The final travesty is that admissions officers are completely knowledgeable of the problem. Alumni relations departments keep tabs on graduates, so universities are acutely aware of how their graduates proceed after leaving school. Hundreds of studies have been released asserting that the “best” students are the ones who are personally engaged and organically motivated by their studies. I didn’t come to Duquesne because I was enthralled by security studies, in fact the major didn’t exist until my second semester, but I showed up to orientation because I wanted to discover what I wanted to study, not because of my yearning for a golden ticket.

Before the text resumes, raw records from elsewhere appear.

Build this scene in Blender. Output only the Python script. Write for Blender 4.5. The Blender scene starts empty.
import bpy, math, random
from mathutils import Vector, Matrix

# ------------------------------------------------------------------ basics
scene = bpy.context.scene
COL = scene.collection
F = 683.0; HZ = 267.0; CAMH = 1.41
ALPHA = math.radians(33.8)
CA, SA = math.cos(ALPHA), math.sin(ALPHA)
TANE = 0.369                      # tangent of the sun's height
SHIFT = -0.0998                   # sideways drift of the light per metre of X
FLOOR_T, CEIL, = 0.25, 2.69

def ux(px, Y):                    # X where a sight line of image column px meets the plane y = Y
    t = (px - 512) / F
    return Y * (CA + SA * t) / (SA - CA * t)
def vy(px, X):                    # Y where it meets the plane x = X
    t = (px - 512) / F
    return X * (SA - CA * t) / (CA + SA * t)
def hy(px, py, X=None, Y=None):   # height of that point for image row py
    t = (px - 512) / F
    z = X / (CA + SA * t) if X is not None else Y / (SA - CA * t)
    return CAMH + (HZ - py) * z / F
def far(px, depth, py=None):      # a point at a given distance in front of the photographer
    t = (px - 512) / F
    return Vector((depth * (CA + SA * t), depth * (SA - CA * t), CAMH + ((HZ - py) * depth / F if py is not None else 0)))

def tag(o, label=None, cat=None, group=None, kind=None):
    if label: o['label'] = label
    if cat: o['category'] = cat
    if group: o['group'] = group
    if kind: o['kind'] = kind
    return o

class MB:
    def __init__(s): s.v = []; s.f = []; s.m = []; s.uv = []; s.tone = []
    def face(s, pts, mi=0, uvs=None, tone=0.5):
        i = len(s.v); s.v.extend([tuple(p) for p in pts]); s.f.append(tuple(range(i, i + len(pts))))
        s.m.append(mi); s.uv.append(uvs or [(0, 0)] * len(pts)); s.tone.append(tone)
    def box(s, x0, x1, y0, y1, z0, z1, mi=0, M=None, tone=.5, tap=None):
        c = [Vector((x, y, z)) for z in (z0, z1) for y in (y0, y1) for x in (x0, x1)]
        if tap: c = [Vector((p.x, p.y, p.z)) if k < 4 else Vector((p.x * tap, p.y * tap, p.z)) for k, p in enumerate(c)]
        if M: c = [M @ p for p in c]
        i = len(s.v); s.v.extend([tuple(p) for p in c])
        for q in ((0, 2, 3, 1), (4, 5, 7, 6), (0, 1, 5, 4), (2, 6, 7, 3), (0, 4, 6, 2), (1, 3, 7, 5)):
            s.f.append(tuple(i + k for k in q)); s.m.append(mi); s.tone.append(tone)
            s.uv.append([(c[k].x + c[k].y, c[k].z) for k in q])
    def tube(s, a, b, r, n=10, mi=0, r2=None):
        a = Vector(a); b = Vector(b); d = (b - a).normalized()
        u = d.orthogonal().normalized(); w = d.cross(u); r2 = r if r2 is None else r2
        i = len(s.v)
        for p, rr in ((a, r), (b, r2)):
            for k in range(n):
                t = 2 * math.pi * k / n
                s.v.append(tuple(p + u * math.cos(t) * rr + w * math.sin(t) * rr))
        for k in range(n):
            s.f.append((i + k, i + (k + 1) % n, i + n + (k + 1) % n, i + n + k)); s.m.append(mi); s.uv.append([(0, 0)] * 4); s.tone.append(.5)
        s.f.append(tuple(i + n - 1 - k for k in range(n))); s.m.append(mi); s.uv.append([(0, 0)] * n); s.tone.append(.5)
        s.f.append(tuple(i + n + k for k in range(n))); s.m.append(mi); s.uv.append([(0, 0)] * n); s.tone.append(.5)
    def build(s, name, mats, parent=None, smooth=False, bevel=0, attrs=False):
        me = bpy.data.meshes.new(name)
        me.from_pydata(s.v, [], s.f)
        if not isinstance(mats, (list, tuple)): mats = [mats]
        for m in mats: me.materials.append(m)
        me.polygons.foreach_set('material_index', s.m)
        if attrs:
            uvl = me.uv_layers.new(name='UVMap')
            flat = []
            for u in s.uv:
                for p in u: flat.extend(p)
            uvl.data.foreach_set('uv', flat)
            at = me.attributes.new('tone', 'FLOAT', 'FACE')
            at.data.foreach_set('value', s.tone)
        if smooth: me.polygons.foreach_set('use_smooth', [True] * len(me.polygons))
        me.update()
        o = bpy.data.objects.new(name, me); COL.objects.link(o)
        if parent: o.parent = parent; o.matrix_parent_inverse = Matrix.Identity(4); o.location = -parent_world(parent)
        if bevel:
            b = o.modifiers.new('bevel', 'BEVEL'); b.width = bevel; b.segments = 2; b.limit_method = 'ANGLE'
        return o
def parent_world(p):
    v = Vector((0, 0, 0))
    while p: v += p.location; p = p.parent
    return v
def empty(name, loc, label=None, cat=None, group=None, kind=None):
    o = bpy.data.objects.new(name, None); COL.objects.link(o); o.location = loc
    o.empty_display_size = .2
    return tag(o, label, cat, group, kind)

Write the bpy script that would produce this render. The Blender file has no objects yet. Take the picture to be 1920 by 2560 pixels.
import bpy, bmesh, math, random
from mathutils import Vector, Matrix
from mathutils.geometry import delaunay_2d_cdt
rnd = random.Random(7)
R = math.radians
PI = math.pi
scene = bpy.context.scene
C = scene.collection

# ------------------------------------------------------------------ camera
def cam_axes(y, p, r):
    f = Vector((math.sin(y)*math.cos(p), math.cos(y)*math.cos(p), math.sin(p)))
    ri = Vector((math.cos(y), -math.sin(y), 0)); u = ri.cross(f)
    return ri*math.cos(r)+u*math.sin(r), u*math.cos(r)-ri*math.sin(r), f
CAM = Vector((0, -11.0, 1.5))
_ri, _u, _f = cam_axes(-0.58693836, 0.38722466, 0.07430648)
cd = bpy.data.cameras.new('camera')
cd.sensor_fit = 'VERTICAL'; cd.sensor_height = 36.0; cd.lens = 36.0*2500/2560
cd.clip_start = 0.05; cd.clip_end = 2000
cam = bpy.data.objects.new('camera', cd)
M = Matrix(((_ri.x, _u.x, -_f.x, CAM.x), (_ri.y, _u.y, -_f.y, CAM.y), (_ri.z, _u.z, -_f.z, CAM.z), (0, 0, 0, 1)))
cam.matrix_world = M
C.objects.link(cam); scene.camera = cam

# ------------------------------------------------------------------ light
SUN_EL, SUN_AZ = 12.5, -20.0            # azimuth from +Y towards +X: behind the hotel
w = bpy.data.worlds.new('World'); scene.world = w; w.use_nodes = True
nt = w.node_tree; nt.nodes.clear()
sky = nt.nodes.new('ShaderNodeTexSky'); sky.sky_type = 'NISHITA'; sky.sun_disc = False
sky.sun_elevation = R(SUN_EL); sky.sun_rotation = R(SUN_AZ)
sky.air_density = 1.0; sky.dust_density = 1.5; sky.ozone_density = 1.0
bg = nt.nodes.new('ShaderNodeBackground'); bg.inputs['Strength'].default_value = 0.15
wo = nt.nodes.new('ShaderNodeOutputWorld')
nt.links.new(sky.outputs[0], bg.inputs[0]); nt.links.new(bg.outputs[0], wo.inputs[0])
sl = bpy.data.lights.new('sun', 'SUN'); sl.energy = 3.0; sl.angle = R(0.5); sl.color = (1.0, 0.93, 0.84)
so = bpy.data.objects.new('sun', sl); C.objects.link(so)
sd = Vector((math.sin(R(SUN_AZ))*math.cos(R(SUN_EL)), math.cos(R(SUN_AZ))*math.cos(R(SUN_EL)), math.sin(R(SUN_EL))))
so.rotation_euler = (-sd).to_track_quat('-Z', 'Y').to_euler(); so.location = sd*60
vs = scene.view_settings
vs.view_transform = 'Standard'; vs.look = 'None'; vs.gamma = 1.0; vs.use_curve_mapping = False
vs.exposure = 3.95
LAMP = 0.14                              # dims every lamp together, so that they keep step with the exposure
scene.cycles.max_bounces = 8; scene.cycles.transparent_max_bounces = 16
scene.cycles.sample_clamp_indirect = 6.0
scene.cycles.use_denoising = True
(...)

Universities caught in this cheating scandal will probably avoid too much damage to their reputations, but it’s high time we examine the college admissions process and its effects upon our self-esteem, motivation and overall rate of success. Our current method and its focus on competitive comparisons is holistically destructive to students everywhere.

I’m not here to say that competition itself is bad, but like most things, competition abides by the law of diminishing marginal returns. Too much competition creates an incentive to cheat the system, and in a system as subjective as education, cheating will only ruin it for everybody.